══ MATERIAL ══

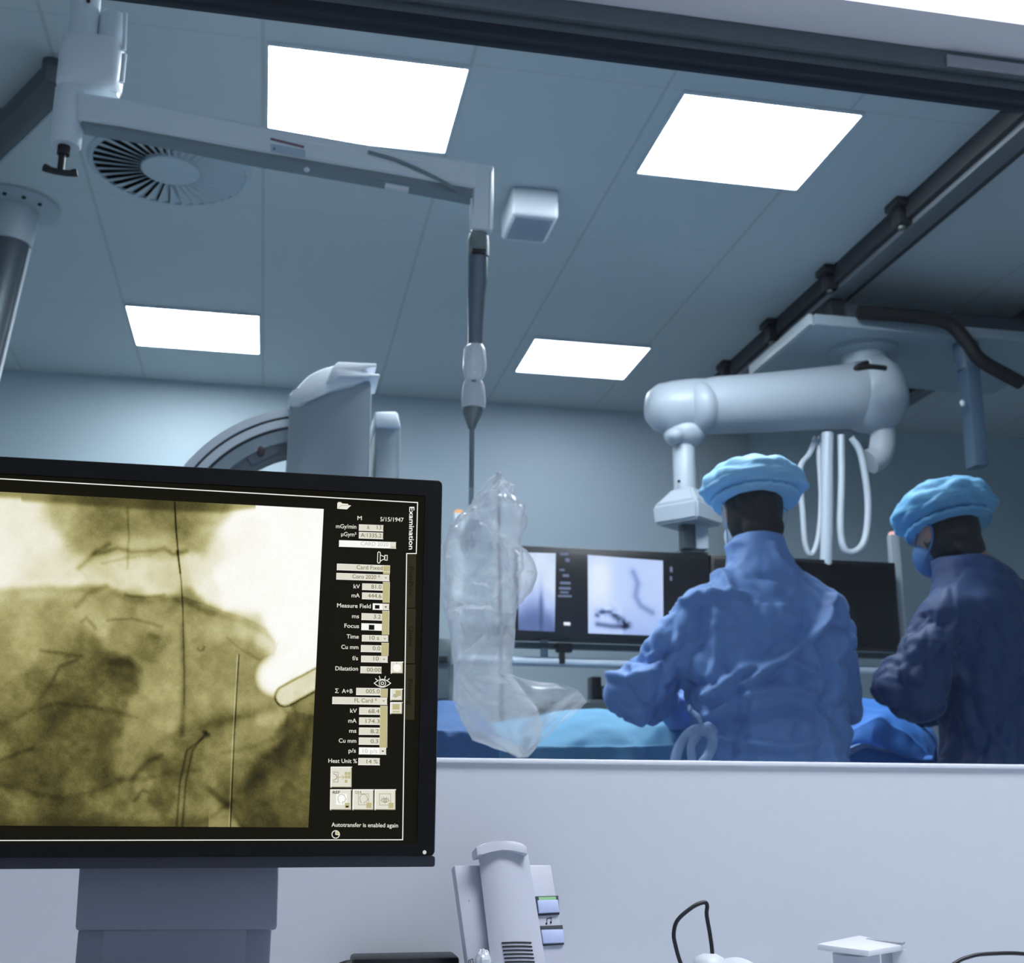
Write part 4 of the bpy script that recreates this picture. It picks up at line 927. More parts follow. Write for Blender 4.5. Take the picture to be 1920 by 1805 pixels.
# X-ray picture (coordinates follow the picture's own layout)
def xray(U, V):
    px = -70+677*U; py0 = 919+36*U; px = px-29*V*(U)
    X = px*2.3435; Yv = (919+ (px+70)/677*35 + V*(627-30*U))
    Y = (Yv-850)*2.3435
    wx = X+70*fbm(X, Y, 160, 3, 1); wy = Y+70*fbm(X, Y, 160, 3, 2)
    pts = [(-100, 240, .86, 130), (60, 260, .84, 110), (90, 430, .86, 120), (-60, 480, .88, 130), (200, 540, .80, 80), (300, 480, .74, 60), (150, 600, .76, 60),
           (250, 270, .58, 70), (400, 300, .42, 80), (560, 300, .46, 80), (700, 290, .40, 80), (850, 290, .45, 70), (930, 260, .62, 50), (330, 400, .5, 55), (430, 430, .48, 50), (560, 410, .66, 50), (690, 400, .60, 55), (860, 380, .56, 55),
           (450, 530, .70, 60), (600, 540, .76, 70), (720, 560, .72, 60), (850, 520, .80, 60), (940, 430, .84, 60), (1040, 380, .96, 90), (1250, 330, 1., 130), (1200, 560, 1., 130), (1050, 560, .98, 80), (1320, 760, 1., 110), (1270, 900, .98, 60), (900, 610, .88, 45), (1100, 690, .97, 50),
           (40, 700, .56, 80), (200, 720, .52, 80), (-80, 760, .56, 90), (60, 860, .52, 90), (-60, 960, .48, 90), (200, 860, .46, 70), (380, 690, .56, 60), (480, 690, .54, 50), (400, 760, .60, 45), (560, 700, .50, 50), (660, 760, .48, 55), (640, 860, .42, 50), (760, 700, .44, 55), (860, 740, .46, 55), (950, 790, .56, 55), (1060, 790, .70, 55), (1140, 850, .78, 40),
           (500, 820, .48, 60), (330, 880, .36, 60), (450, 960, .27, 60), (540, 1010, .26, 45), (330, 1010, .32, 60), (200, 990, .40, 60), (120, 1080, .36, 70), (-60, 1100, .40, 80), (420, 1100, .30, 70), (280, 1150, .28, 90), (180, 1220, .26, 80), (420, 1230, .30, 70), (60, 1270, .34, 70), (300, 1330, .27, 90), (60, 1400, .30, 70), (220, 1420, .30, 70), (-80, 1340, .34, 80),
           (640, 1000, .52, 50), (700, 1060, .54, 50), (740, 950, .52, 50), (620, 1130, .46, 45), (690, 1180, .50, 50), (600, 1250, .46, 55), (680, 1300, .42, 45), (530, 1330, .38, 50), (560, 1460, .42, 60), (650, 1400, .30, 40), (690, 1500, .30, 40), (480, 1560, .38, 50), (600, 1580, .44, 50), (400, 1480, .30, 70), (420, 1590, .24, 60), (250, 1590, .24, 80), (60, 1560, .40, 50), (0, 1600, .30, 60), (150, 1560, .28, 60), (-80, 1560, .36, 70),
           (860, 920, .44, 70), (960, 900, .46, 60), (1080, 900, .50, 50), (1130, 950, .46, 40), (860, 1040, .46, 70), (960, 1050, .46, 70), (1080, 1050, .46, 60), (1150, 1080, .52, 45), (860, 1160, .42, 60), (960, 1170, .36, 50), (1060, 1180, .44, 50), (1180, 1180, .60, 45), (840, 1280, .36, 55), (960, 1290, .42, 60), (1080, 1290, .44, 60), (1160, 1270, .46, 45), (820, 1400, .34, 55), (930, 1400, .40, 60), (1040, 1400, .40, 50), (830, 1560, .40, 50), (930, 1580, .44, 45), (860, 1480, .34, 50), (1000, 1500, .32, 50), (1010, 1610, .44, 35),
           (1290, 1300, .22, 45), (1220, 1390, .26, 50), (1130, 1460, .26, 50), (1120, 1580, .22, 60), (1240, 1540, .30, 50), (1320, 1560, .26, 50), (1310, 1430, .32, 45), (1250, 1240, .34, 35), (1340, 1220, .26, 35), (1330, 1100, .42, 35), (1220, 1010, .86, 40)]
    num = np.zeros_like(X); den = np.full_like(X, 1e-9)
    for x, y, v, s in pts:
        g_ = np.exp(-(((wx-x)**2+(wy-y)**2)/(s*.92)**2))+1e-6*np.exp(-((wx-x)**2+(wy-y)**2)/(300.**2)); num += g_*v; den += g_
    T = num/den
    # shoulder curve: sharp border between lung/shoulder tissue and bright air
    edge = np.interp(X, [-160, 0, 200, 350, 440, 530, 640, 740, 800, 870, 960, 1060, 1150, 1215], [600, 610, 600, 602, 592, 640, 650, 640, 655, 690, 715, 745, 790, 850])+8*fbm(X, Y, 60, 2, 5)
    below = 1/(1+np.exp(-(Y-edge)/7.)); T = T-.10*np.exp(-((Y-edge-14)/20)**2)*(X < 1200)+.05*np.exp(-((Y-edge+16)/22)**2)*(X < 900)
    T += .30*(fbm(X, Y, 110, 4, 11))*np.clip(1.25-T, .12, .8)+.14*fbm(X, Y, 28, 3, 17)*np.clip(1.1-T, .0, .8)
    def dark(ptsl, wd, am): return am*.72*np.exp(-(seg_dist(X+9*fbm(X, Y, 40, 2, 7), Y+9*fbm(X, Y, 40, 2, 8), ptsl)/(wd*1.35))**2)
    # rounded air pocket outline right: border of arm and axilla
    T -= dark([(1210, 850), (1185, 930), (1165, 990), (1185, 1050), (1215, 1120), (1260, 1160), (1255, 1210)], 7, .10)
    air = 1/(1+np.exp((seg_dist(X, Y, [(1250, 560), (1300, 900), (1200, 1000)])-95)/14)); T = np.maximum(T, air*1.0)
    for l, wd, am in (([(330, 520), (380, 470), (400, 440), (460, 410)], 9, .22), ([(400, 455), (500, 430), (560, 445), (660, 440), (700, 430), (740, 455), (800, 440)], 9, .24), ([(430, 500), (540, 470), (640, 460)], 7, .12), ([(540, 240), (545, 360), (540, 520)], 4, .14),
                      ([(320, 690), (360, 640), (450, 600)], 10, .18), ([(530, 640), (620, 650), (700, 640)], 7, .20), ([(340, 760), (360, 740), (400, 790)], 6, .16), ([(455, 752), (560, 748), (690, 780)], 6, .14), ([(170, 890), (250, 900), (340, 915), (250, 960), (220, 1010)], 8, .16), ([(470, 940), (540, 930), (590, 970)], 14, .16),
                      ([(160, 1140), (240, 1115), (350, 1130), (480, 1150), (580, 1180)], 8, .10), ([(60, 1180), (150, 1120), (210, 1030)], 10, .10), ([(-60, 1380), (50, 1340), (130, 1310)], 8, .12), ([(0, 1460), (120, 1490), (240, 1520), (380, 1500), (520, 1440)], 10, .10),
                      ([(560, 1440), (600, 1390), (690, 1340)], 9, .16), ([(570, 1530), (600, 1490), (630, 1490)], 6, .12), ([(500, 1440), (600, 1440), (700, 1420), (860, 1400)], 10, .08), ([(900, 1480), (1000, 1560), (1060, 1640)], 10, .16), ([(860, 1620), (950, 1570), (1010, 1530)], 8, .10),
                      ([(980, 830), (1040, 880), (1130, 925)], 5, .10), ([(780, 650), (900, 690), (1060, 745), (1160, 795)], 4, .08), ([(870, 1220), (980, 1190), (1100, 1160), (1200, 1135)], 14, .14), ([(960, 1330), (1100, 1300), (1210, 1260)], 8, .07), ([(640, 820), (670, 830)], 14, .16),
                      ([(1290, 1130), (1285, 1180), (1250, 1260), (1200, 1370), (1090, 1470), (1000, 1520)], 34, .12), ([(1370, 1160), (1350, 1250), (1310, 1360), (1260, 1460)], 20, .10),
                      ([(850, 880), (858, 890), (870, 888), (876, 872)], 4, .16)):
        T -= dark(l, wd, am)
    # arm bone
    bone = seg_dist(X, Y, [(1245, 1085), (1400, 1005)]); T = np.where(bone < 44, .78+.12*fbm(X, Y, 50, 3, 21), T); T -= .34*np.exp(-((bone-44)/6)**2)
    # rim of the picture: darker collimator band on top and left bottom
    band = np.interp(X, [-160, 80, 85, 320, 330, 535, 540, 960, 1100, 1250, 1420], [190, 200, 212, 228, 228, 242, 246, 262, 242, 240, 236]); T *= 1-.45/(1+np.exp((Y-band)/5.))*(X < 1110)
    T *= 1-.35/(1+np.exp(-(Y-1610+ .02*X)/14.))*(X < 900)
    # guide wires
    wire = [(747, 215), (752, 330), (765, 480), (776, 580), (783, 700), (787, 880), (790, 1000), (790, 1120)]
    dw = seg_dist(X, Y, wire); T -= (.55*np.exp(-(dw/3.2)**2))*np.clip(1.25-(Y/900.), .22, 1); T -= .25*np.exp(-(seg_dist(X, Y, [(758, 440), (772, 540)])/5)**2)
    T -= .12*np.exp(-(seg_dist(X, Y, [(780, 780), (790, 1000), (780, 1250)])/13)**2)
    for off in (-13, 13): T -= .14*np.exp(-(seg_dist(X, Y, [(890, 1246-off*.6), (815+off, 1318), (785+off, 1450), (770+off, 1640)])/5)**2)
    T -= .22*np.exp(-(seg_dist(X, Y, [(878, 1240), (898, 1252)])/9)**2)
    d2_ = seg_dist(X, Y, [(1035, 905), (1030, 985), (1015, 1250), (998, 1640)]); T -= .42*np.exp(-(d2_/2.4)**2); T += .16*np.exp(-(seg_dist(X+6, Y, [(1035, 905), (1030, 985), (1015, 1250), (998, 1640)])/2.6)**2)
    T += .06*(np.random.RandomState(4).rand(*X.shape)-.5)*np.clip(1.2-T, .1, 1)
    return ramp(T, [(0, (26, 24, 8)), (.18, (62, 58, 28)), (.3, (96, 90, 48)), (.42, (136, 129, 80)), (.55, (172, 165, 112)), (.68, (204, 199, 156)), (.8, (228, 225, 200)), (.92, (246, 245, 234)), (1, (253, 253, 248))])
color_grid('xray_picture', [S(-70, 918), S(607, 954), S(578, 1551), S(-70, 1547)], 400, 380, xray, vcol_mat('xray_image', 'image', .10, 1400.), scrn)

gl_w = glow('ui_white', (250, 250, 244)); gl_t = glow('ui_text', (236, 235, 222)); gl_f = glow('ui_field', (222, 219, 202)); gl_tan = glow('ui_tan', (190, 182, 134)); gl_btn = glow('ui_button', (226, 223, 208))
gl_tab = glow('ui_tab', (46, 43, 24)); gl_tabt = glow('ui_tab_text', (24, 22, 12)); gl_dk = glow('ui_dark', (18, 17, 10)); gl_dig = glow('ui_digit', (118, 112, 82)); gl_pale = glow('ui_pale_digit', (196, 192, 196)); gl_bord = glow('ui_border', (150, 146, 112))
UIM = [gl_w, gl_t, gl_f, gl_tan, gl_btn, gl_tab, gl_tabt, gl_dk, gl_dig, gl_pale, gl_bord]
UI = {m.name: i for i, m in enumerate(UIM)}
_fc = bpy.data.curves.new('t', 'FONT'); _fo = bpy.data.objects.new('t', _fc); C.objects.link(_fo)
def text_mesh(s_):
    _fc.body = s_; _fc.size = 1.0; _fc.resolution_u = 3
    dg = bpy.context.evaluated_depsgraph_get(); dg.update()
    me = bpy.data.meshes.new_from_object(_fo.evaluated_get(dg)); return me
_h = text_mesh('H'); CAPH = max(v.co.y for v in _h.vertices)
class UIB(MB):
    def m(s, n): s.mi = UI[n]; return s
    def poly(s, pts, n, lay=1): s.m(n); s._f([s.bm.verts.new(S(px, py, lay)) for px, py in pts]); return s
    def rect(s, x0, y0, x1, y1, n, lay=1, sl=.035):
        d = (x1-x0)*sl; return s.poly([(x0, y0), (x1, y0+d), (x1-.02*(y1-y0), y1+d), (x0-.02*(y1-y0), y1)], n, lay)
    def line(s, pts, wd, n, lay=2, close=False):
        s.m(n); P_ = [Vector((a, b)) for a, b in pts]
        if close: P_ = P_+[P_[0]]
        for a, b in zip(P_, P_[1:]):
            d = (b-a).normalized(); nn = Vector((-d.y, d.x))*wd/2; a2 = a-d*wd/2; b2 = b+d*wd/2
            s._f([s.bm.verts.new(S(q.x, q.y, lay)) for q in (a2-nn, b2-nn, b2+nn, a2+nn)])
        return s
    def text(s, st, xl, xr, yb, hc, n, lay=2, vert=False, bold=0., sl=.035):
        me = text_mesh(st); xs = [v.co.x for v in me.vertices]; x0, x1 = min(xs), max(xs)
        s.m(n)
        offs = ((0, 0),) if not bold else ((0, 0), (bold, 0), (0, bold*.6))
        for ox, oy in offs:
            mp = []
            for v in me.vertices:
                u = (v.co.x-x0)/(x1-x0)*(xr-xl); h_ = v.co.y/CAPH*hc
                if vert: px, py = yb+h_+oy-(u*.012), xl+u+ox
                else: px, py = xl+u+ox-.0*h_, yb-h_+u*sl+oy
                mp.append(s.bm.verts.new(S(px, py, lay+ (ox+oy)*.05)))
            for f in me.polygons: s._f([mp[i] for i in f.vertices])
        bpy.data.meshes.remove(me); return s
    def done(s, name, label=None): return s.build(name, UIM, scrn, smooth=False, label=label, rec=False)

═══

• **STATED TASK**
Say how many lines contain the string "follow", giving nothing but the count.

• **SOLUTION BELOW**
2